Algo está acontecendo. De Bagdá a Hong Kong, de Santiago a Barcelona, cidades ao redor do mundo têm visto grandes protestos nas últimas semanas. Cada caso é um caso, claro. Mas, como diz Adam Taylor, do Washington Post, "há também algumas semelhanças surpreendentes entre alguns dos protestos, que compartilham os temas de indignação com a economia e falta de esperança com a política".
"Até agora, essa ampla gama de protestos não chegou a derrubar um governo, embora em alguns lugares eles estejam chegando perto. Os custos, em termos não apenas de perdas econômicas, mas também de derramamento de sangue, ainda pode aumentar exponencialmente", conclui o autor.
Gustavo Nogy, aqui na Gazeta do Povo, chamou de "era dos protestos" essa nova realidade, e admitiu, com humildade, não saber ao certo as reais causas do fenômeno. Ele desconfia de quem diz o contrário e acha que entendeu o que está acontecendo.
Cada grupo ideológico busca reduzir o fenômeno a uma causa simplista, de acordo com sua preferência. "Intérpretes da direita atribuem o caos à esquerda: a balbúrdia seria uma espécie de sabotagem com fins políticos muito determinados. Analistas de esquerda se apressam no diagnóstico fácil: tudo se deve ao esgotamento do modelo liberal, que deixou desamparadas milhares de pessoas", escreve sobre o caso chileno. O fato é que um milhão de pessoas tomarem as ruas de Santiago é mesmo um espanto num país com 18 milhões de habitantes. É como se mais de 12 milhões de brasileiros fossem às ruas!
"Os indicadores apontam o Chile como o país que mais cresce na América do Sul. Se o Brasil fosse um pouquinho mais chileno, soltaríamos fogos – e não tocaríamos fogo – nas ruas", diz Nogy. Por isso mesmo ele acha que é possível não haver uma explicação única, uma causa, um motivo concreto.
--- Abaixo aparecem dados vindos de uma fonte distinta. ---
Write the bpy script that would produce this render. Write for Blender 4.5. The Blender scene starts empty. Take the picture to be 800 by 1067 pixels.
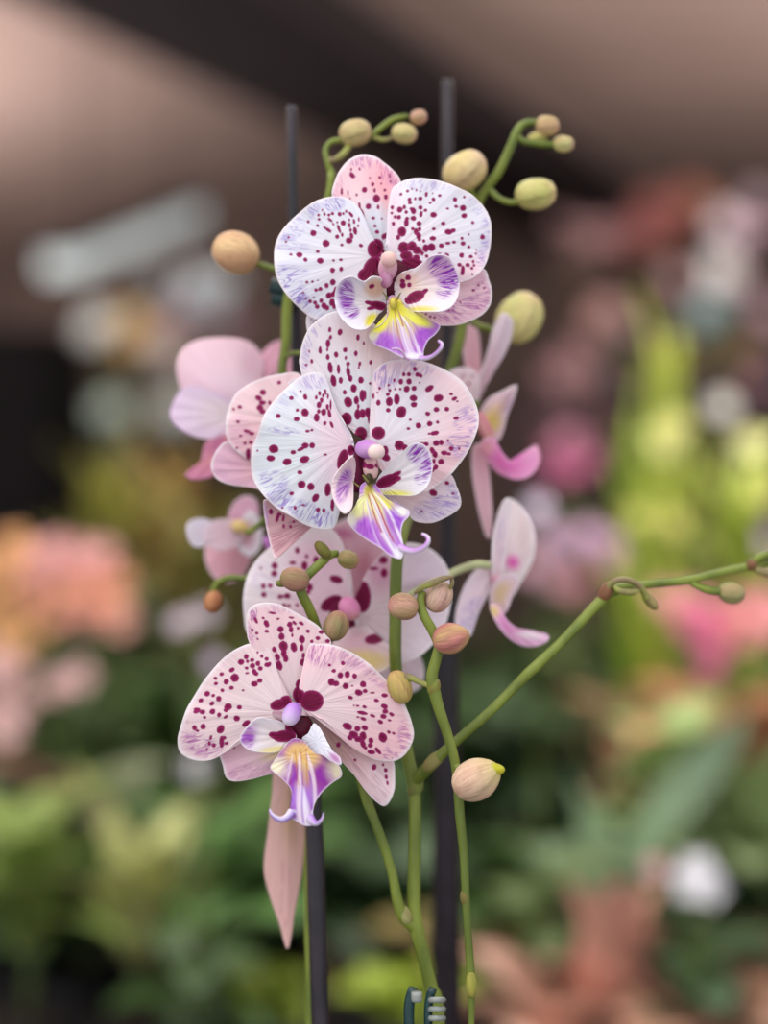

A representação política anda em baixa, o que acaba se agravando nos tempos das redes sociais. "Quem hoje comemora qualquer insurreição popular, talvez amanhã chore a eleição de fascistas de esquerda e de direta. Não nego nem menosprezo o direito à rebelião, por óbvio, mas temo as consequências da uma certa demagogia", conclui.
Concordo. Os grupos extremos de cada lado nessa polarização crescente vibram quando as multidões tomam as ruas contra seu adversário ideológico, mas é o método que assusta - ou deveria, ao menos todo conservador calejado. Edmund Burke, que era um liberal Whig, virou o "pai do conservadorismo" moderno justamente quando viu a ameaça jacobina sacudir a França, vizinha de sua Grã Bretanha.
Movimentos de massas revoltadas nas ruas são sempre algo perigoso, pois geram instabilidade institucional e risco de derramamento de sangue e tirania. Há quem festeje o "povo" no poder dessa forma, mas isso raramente acaba bem.
Gustave Le Bon, em seu livro sobre a psicologia das multidões, escreveu: "Uma massa é como um selvagem; não está preparada para admitir que algo possa ficar entre seu desejo e a realização deste desejo. Ela forma um único ser e fica sujeita à lei de unidade mental das massas. Como tudo pertence ao campo dos sentimentos, o mais eminente dos homens dificilmente supera o padrão dos indivíduos mais ordinários. Eles não podem nunca realizar atos que demandem elevado grau de inteligência. Em massas, é a estupidez, não a inteligência que é acumulada. O sentimento de responsabilidade que sempre controla os indivíduos desaparece completamente. Todo sentimento e ato são contagiosos. O homem desce diversos degraus na escada da civilização. Isoladamente, ele pode ser um indivíduo; na massa, ele é um bárbaro, isto é, uma criatura agindo por instinto".
Talvez o gênio já tenha saído da garrafa e não seja mais possível coloca-lo lá dentro novamente. Talvez a única alternativa seja escolher a "tribo" menos pior nessa polarização, tentar influenciar a "manada" na direção que consideramos melhor. Mas quero crer que não. Quero acreditar que nem tudo esteja perdido, que as democracias liberais representativas ainda podem melhorar, evoluir, eliminar erros evidentes e se aproximar do eleitor, do povo. A alternativa é assustadora.